Os que são chamados de coxinhas acreditam que o Bolsa Família é uma esmola. Não é. Ele tem efeito enorme sobre as crianças.
Entre fazer isso [cortes em área sociais] e criar um imposto, cria um imposto! Para com essa história de não criar a CPMF. Só não destrói a educação e a saúde. Não tira as crianças da sala de aula. É essa a discussão que precisa ser feita e não uma discussão genérica sobre o pato.
A senhora fala que o programa de Temer não passou pelas urnas. Mas a senhora também falou uma coisa na campanha e fez outra depois de eleita.
Quando é que o pessoal percebeu que tinha uma crise no Brasil, hein? A coisa mais difícil foi descobrir que tinha uma crise no Brasil.
Na eleição, todo mundo tinha percebido, menos a senhora?

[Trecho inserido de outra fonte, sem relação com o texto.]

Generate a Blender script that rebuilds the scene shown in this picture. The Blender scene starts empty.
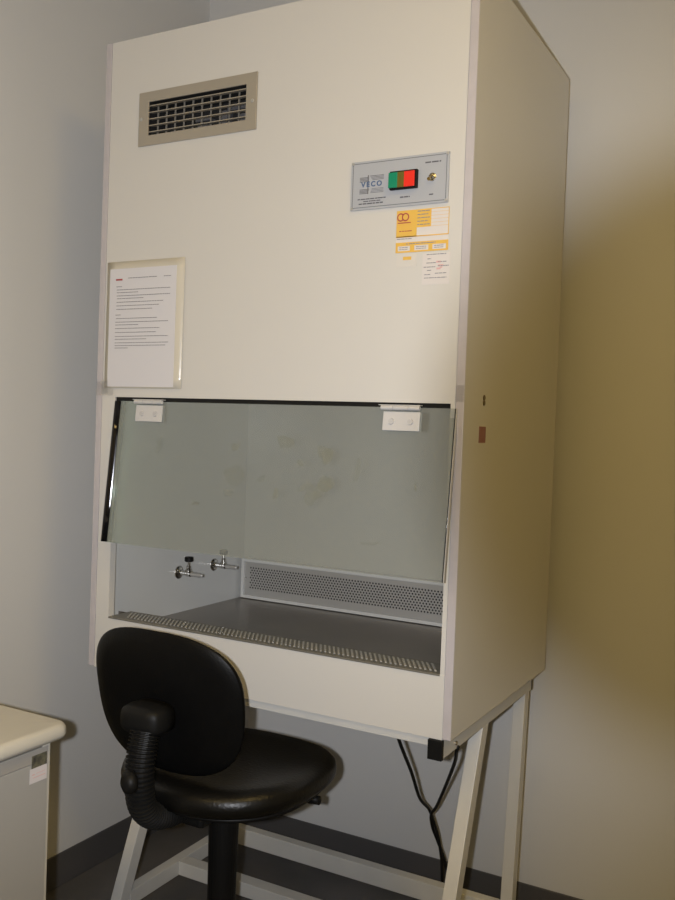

Me mostra a oposição falando que tinha crise no Brasil! Ninguém sabia que o preço do petróleo ia cair, que a China ia fazer uma aterrissagem bastante forte, que ia ter a pior seca no Sudeste.
A senhora diz então que não deu uma guinada de 180º, como até seus aliados afirmam?
Eu vinha numa política anticíclica e acabou a política anticíclica. A guinada é essa. Agora, isso não significa que não possamos ter errado nisso e naquilo. Porque senão fica assim “não errei em nada”. Não é isso.
Errou em quê?
Ah, sei lá. Como é que eu vou falar da situação depois?
Na escolha do candidato a vice-presidente?
Ah, não vou falar isso. É tão óbvio! Mas não tem essa volta ao passado. Isso não existe.